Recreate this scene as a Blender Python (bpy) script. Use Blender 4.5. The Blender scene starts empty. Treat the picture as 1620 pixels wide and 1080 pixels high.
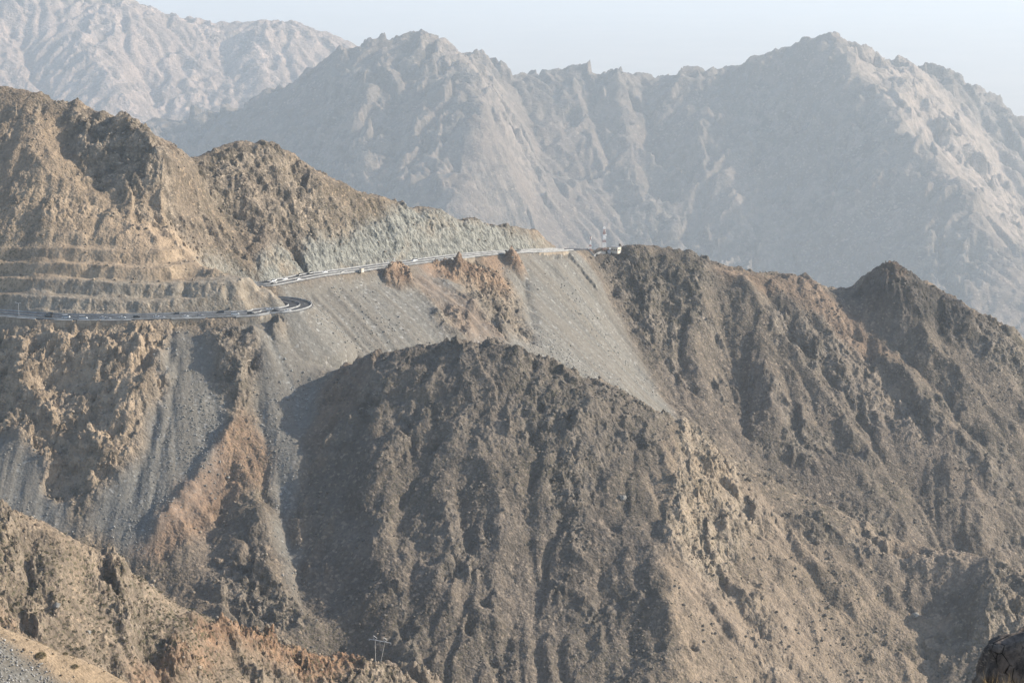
import bpy, bmesh, math, random
import numpy as np
from mathutils import Vector, Matrix

# ------------------------------------------------------------------ scene, camera, light
SC = bpy.context.scene
COL = SC.collection
R = math.radians
PITCH = R(11.77)
F = 3600.0                                     # focal length in photo pixels (1620 px wide)

cam_d = bpy.data.cameras.new('camera')
cam = bpy.data.objects.new('camera', cam_d)
COL.objects.link(cam)
cam_d.sensor_width = 36.0
cam_d.lens = 36.0 * F / 1620.0
cam_d.clip_start = 1.0
cam_d.clip_end = 90000.0
cam.location = (0, 0, 0)
cam.rotation_euler = (R(90) - PITCH, 0, 0)
SC.camera = cam

SUN_EL, SUN_BACK = R(27), R(5)                # height, and how far behind the right-hand side it stands
sun_dir = Vector((math.cos(SUN_EL) * math.cos(SUN_BACK), math.cos(SUN_EL) * math.sin(SUN_BACK), math.sin(SUN_EL)))
world = bpy.data.worlds.new('World')
SC.world = world
world.use_nodes = True
wn = world.node_tree
wn.nodes.clear()
sky = wn.nodes.new('ShaderNodeTexSky')
sky.sky_type = 'NISHITA'
sky.sun_disc = False
sky.sun_elevation = SUN_EL
sky.sun_rotation = math.atan2(sun_dir.x, sun_dir.y)
sky.altitude = 1500
sky.dust_density = 2.5
bg = wn.nodes.new('ShaderNodeBackground')
bg.inputs['Strength'].default_value = 0.15
wo = wn.nodes.new('ShaderNodeOutputWorld')
wn.links.new(sky.outputs[0], bg.inputs[0])
wn.links.new(bg.outputs[0], wo.inputs[0])

sun_l = bpy.data.lights.new('sun', 'SUN')
sun_l.energy = 4.3
sun_l.angle = R(0.5)
sun_l.color = (1.0, 0.92, 0.80)
sun = bpy.data.objects.new('sun', sun_l)
COL.objects.link(sun)
sun.rotation_euler = sun_dir.to_track_quat('Z', 'Y').to_euler()

SC.view_settings.view_transform = 'Standard'
SC.view_settings.look = 'None'
SC.view_settings.exposure = 0.80
SC.view_settings.gamma = 1.0
SC.cycles.use_denoising = True
SC.cycles.volume_bounces = 1
SC.cycles.max_bounces = 5
SC.cycles.diffuse_bounces = 2

HAZE_DENSITY = 4.1e-5

# ------------------------------------------------------------------ numbers: noise, grids, projection
rng = np.random.RandomState(7)
_perm = rng.permutation(4096)
_ga = rng.rand(4096) * 2 * np.pi
_gx, _gy = np.cos(_ga), np.sin(_ga)
_rv = rng.rand(4096)

def _h(i, j, s):
    return _perm[(_perm[(i + s * 131) & 4095] + j) & 4095]

def perlin(x, y, s=0):
    xi = np.floor(x).astype(np.int64); yi = np.floor(y).astype(np.int64)
    fx = x - xi; fy = y - yi
    u = fx * fx * fx * (fx * (fx * 6 - 15) + 10)
    v = fy * fy * fy * (fy * (fy * 6 - 15) + 10)
    def g(di, dj):
        h = _h(xi + di, yi + dj, s)
        return _gx[h] * (fx - di) + _gy[h] * (fy - dj)
    a = g(0, 0); b = g(1, 0); c = g(0, 1); d = g(1, 1)
    return ((a + (b - a) * u) * (1 - v) + (c + (d - c) * u) * v) * 1.5

def fbm(x, y, size, octv, gain=0.5, s=0):
    r = 0; a = 1.0; f = 1.0 / size
    for o in range(octv):
        r = r + a * perlin(x * f + 17.3 * o, y * f - 9.1 * o, s + o)
        a *= gain; f *= 2.03
    return r

def ridged(x, y, size, octv, gain=0.5, s=0):
    r = 0; a = 1.0; f = 1.0 / size; w = 1.0
    for o in range(octv):
        n = 1.0 - np.abs(perlin(x * f + 31.7 * o, y * f + 11.9 * o, s + o)) * 1.6
        n = n * np.abs(n)
        r = r + a * n * w
        w = np.clip(n * 1.5, 0, 1)
        a *= gain; f *= 2.05
    return r

def worley(x, y, size, s=0):
    """nearest and second nearest feature distance, and a random value per cell"""
    x = x / size; y = y / size
    xi = np.floor(x).astype(np.int64); yi = np.floor(y).astype(np.int64)
    f1 = np.full(x.shape, 9.0); f2 = np.full(x.shape, 9.0); val = np.zeros(x.shape)
    for di in (-1, 0, 1):
        for dj in (-1, 0, 1):
            h = _h(xi + di, yi + dj, s)
            px = xi + di + _rv[h]; py = yi + dj + _rv[(h * 7 + 13) & 4095]
            d = np.hypot(px - x, py - y)
            near = d < f1
            f2 = np.where(near, f1, np.minimum(f2, d))
            val = np.where(near, _rv[(h * 3 + 5) & 4095], val)
            f1 = np.where(near, d, f1)
    return f1, f2, val

def facets(x, y, size, tilt, s=0):
    """broken rock: every cell of the ground is a flat face with a tilt and a step of its own"""
    X = x / size; Y = y / size
    xi = np.floor(X).astype(np.int64); yi = np.floor(Y).astype(np.int64)
    f1 = np.full(X.shape, 9.0); hh = np.zeros(X.shape)
    for di in (-1, 0, 1):
        for dj in (-1, 0, 1):
            h = _h(xi + di, yi + dj, s)
            dx = X - (xi + di + _rv[h]); dy = Y - (yi + dj + _rv[(h * 7 + 13) & 4095])
            d = dx * dx + dy * dy
            near = d < f1
            p = (_gx[h] * dx + _gy[h] * dy) * tilt + (_rv[(h * 3 + 5) & 4095] - .5) * tilt * .8
            hh = np.where(near, p, hh); f1 = np.where(near, d, f1)
    return hh * size

def ledges(x, y, z, size, s=0):
    """bedding seen on a slope: thin layers dipping to the right, each with a soft tread and a sharp lip"""
    q = (z + .40 * x - .06 * y) / size + .9 * perlin(x / (size * 7), y / (size * 7), s) + .25 * perlin(x / (size * 1.6), y / (size * 1.6), s + 1)
    i = np.floor(q); f = q - i
    amp = .35 + 1.0 * _rv[(i.astype(np.int64) * 37 + s) & 4095]
    return amp * size * .5 * (np.where(f < .8, f / .8, (1 - f) / .2) - .5)

def sstep(a, b, x):
    t = np.clip((x - a) / (b - a), 0, 1)
    return t * t * (3 - 2 * t)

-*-

WRITTEN TASK: Quote the data above in full and without alteration; skip the pictures.

EXERCISE ANSWER:
Recreate this scene as a Blender Python (bpy) script. Use Blender 4.5. The Blender scene starts empty. Treat the picture as 1620 pixels wide and 1080 pixels high.
import bpy, bmesh, math, random
import numpy as np
from mathutils import Vector, Matrix

# ------------------------------------------------------------------ scene, camera, light
SC = bpy.context.scene
COL = SC.collection
R = math.radians
PITCH = R(11.77)
F = 3600.0                                     # focal length in photo pixels (1620 px wide)

cam_d = bpy.data.cameras.new('camera')
cam = bpy.data.objects.new('camera', cam_d)
COL.objects.link(cam)
cam_d.sensor_width = 36.0
cam_d.lens = 36.0 * F / 1620.0
cam_d.clip_start = 1.0
cam_d.clip_end = 90000.0
cam.location = (0, 0, 0)
cam.rotation_euler = (R(90) - PITCH, 0, 0)
SC.camera = cam

SUN_EL, SUN_BACK = R(27), R(5)                # height, and how far behind the right-hand side it stands
sun_dir = Vector((math.cos(SUN_EL) * math.cos(SUN_BACK), math.cos(SUN_EL) * math.sin(SUN_BACK), math.sin(SUN_EL)))
world = bpy.data.worlds.new('World')
SC.world = world
world.use_nodes = True
wn = world.node_tree
wn.nodes.clear()
sky = wn.nodes.new('ShaderNodeTexSky')
sky.sky_type = 'NISHITA'
sky.sun_disc = False
sky.sun_elevation = SUN_EL
sky.sun_rotation = math.atan2(sun_dir.x, sun_dir.y)
sky.altitude = 1500
sky.dust_density = 2.5
bg = wn.nodes.new('ShaderNodeBackground')
bg.inputs['Strength'].default_value = 0.15
wo = wn.nodes.new('ShaderNodeOutputWorld')
wn.links.new(sky.outputs[0], bg.inputs[0])
wn.links.new(bg.outputs[0], wo.inputs[0])

sun_l = bpy.data.lights.new('sun', 'SUN')
sun_l.energy = 4.3
sun_l.angle = R(0.5)
sun_l.color = (1.0, 0.92, 0.80)
sun = bpy.data.objects.new('sun', sun_l)
COL.objects.link(sun)
sun.rotation_euler = sun_dir.to_track_quat('Z', 'Y').to_euler()

SC.view_settings.view_transform = 'Standard'
SC.view_settings.look = 'None'
SC.view_settings.exposure = 0.80
SC.view_settings.gamma = 1.0
SC.cycles.use_denoising = True
SC.cycles.volume_bounces = 1
SC.cycles.max_bounces = 5
SC.cycles.diffuse_bounces = 2

HAZE_DENSITY = 4.1e-5

# ------------------------------------------------------------------ numbers: noise, grids, projection
rng = np.random.RandomState(7)
_perm = rng.permutation(4096)
_ga = rng.rand(4096) * 2 * np.pi
_gx, _gy = np.cos(_ga), np.sin(_ga)
_rv = rng.rand(4096)

def _h(i, j, s):
    return _perm[(_perm[(i + s * 131) & 4095] + j) & 4095]

def perlin(x, y, s=0):
    xi = np.floor(x).astype(np.int64); yi = np.floor(y).astype(np.int64)
    fx = x - xi; fy = y - yi
    u = fx * fx * fx * (fx * (fx * 6 - 15) + 10)
    v = fy * fy * fy * (fy * (fy * 6 - 15) + 10)
    def g(di, dj):
        h = _h(xi + di, yi + dj, s)
        return _gx[h] * (fx - di) + _gy[h] * (fy - dj)
    a = g(0, 0); b = g(1, 0); c = g(0, 1); d = g(1, 1)
    return ((a + (b - a) * u) * (1 - v) + (c + (d - c) * u) * v) * 1.5

def fbm(x, y, size, octv, gain=0.5, s=0):
    r = 0; a = 1.0; f = 1.0 / size
    for o in range(octv):
        r = r + a * perlin(x * f + 17.3 * o, y * f - 9.1 * o, s + o)
        a *= gain; f *= 2.03
    return r

def ridged(x, y, size, octv, gain=0.5, s=0):
    r = 0; a = 1.0; f = 1.0 / size; w = 1.0
    for o in range(octv):
        n = 1.0 - np.abs(perlin(x * f + 31.7 * o, y * f + 11.9 * o, s + o)) * 1.6
        n = n * np.abs(n)
        r = r + a * n * w
        w = np.clip(n * 1.5, 0, 1)
        a *= gain; f *= 2.05
    return r

def worley(x, y, size, s=0):
    """nearest and second nearest feature distance, and a random value per cell"""
    x = x / size; y = y / size
    xi = np.floor(x).astype(np.int64); yi = np.floor(y).astype(np.int64)
    f1 = np.full(x.shape, 9.0); f2 = np.full(x.shape, 9.0); val = np.zeros(x.shape)
    for di in (-1, 0, 1):
        for dj in (-1, 0, 1):
            h = _h(xi + di, yi + dj, s)
            px = xi + di + _rv[h]; py = yi + dj + _rv[(h * 7 + 13) & 4095]
            d = np.hypot(px - x, py - y)
            near = d < f1
            f2 = np.where(near, f1, np.minimum(f2, d))
            val = np.where(near, _rv[(h * 3 + 5) & 4095], val)
            f1 = np.where(near, d, f1)
    return f1, f2, val

def facets(x, y, size, tilt, s=0):
    """broken rock: every cell of the ground is a flat face with a tilt and a step of its own"""
    X = x / size; Y = y / size
    xi = np.floor(X).astype(np.int64); yi = np.floor(Y).astype(np.int64)
    f1 = np.full(X.shape, 9.0); hh = np.zeros(X.shape)
    for di in (-1, 0, 1):
        for dj in (-1, 0, 1):
            h = _h(xi + di, yi + dj, s)
            dx = X - (xi + di + _rv[h]); dy = Y - (yi + dj + _rv[(h * 7 + 13) & 4095])
            d = dx * dx + dy * dy
            near = d < f1
            p = (_gx[h] * dx + _gy[h] * dy) * tilt + (_rv[(h * 3 + 5) & 4095] - .5) * tilt * .8
            hh = np.where(near, p, hh); f1 = np.where(near, d, f1)
    return hh * size

def ledges(x, y, z, size, s=0):
    """bedding seen on a slope: thin layers dipping to the right, each with a soft tread and a sharp lip"""
    q = (z + .40 * x - .06 * y) / size + .9 * perlin(x / (size * 7), y / (size * 7), s) + .25 * perlin(x / (size * 1.6), y / (size * 1.6), s + 1)
    i = np.floor(q); f = q - i
    amp = .35 + 1.0 * _rv[(i.astype(np.int64) * 37 + s) & 4095]
    return amp * size * .5 * (np.where(f < .8, f / .8, (1 - f) / .2) - .5)

def sstep(a, b, x):
    t = np.clip((x - a) / (b - a), 0, 1)
    return t * t * (3 - 2 * t)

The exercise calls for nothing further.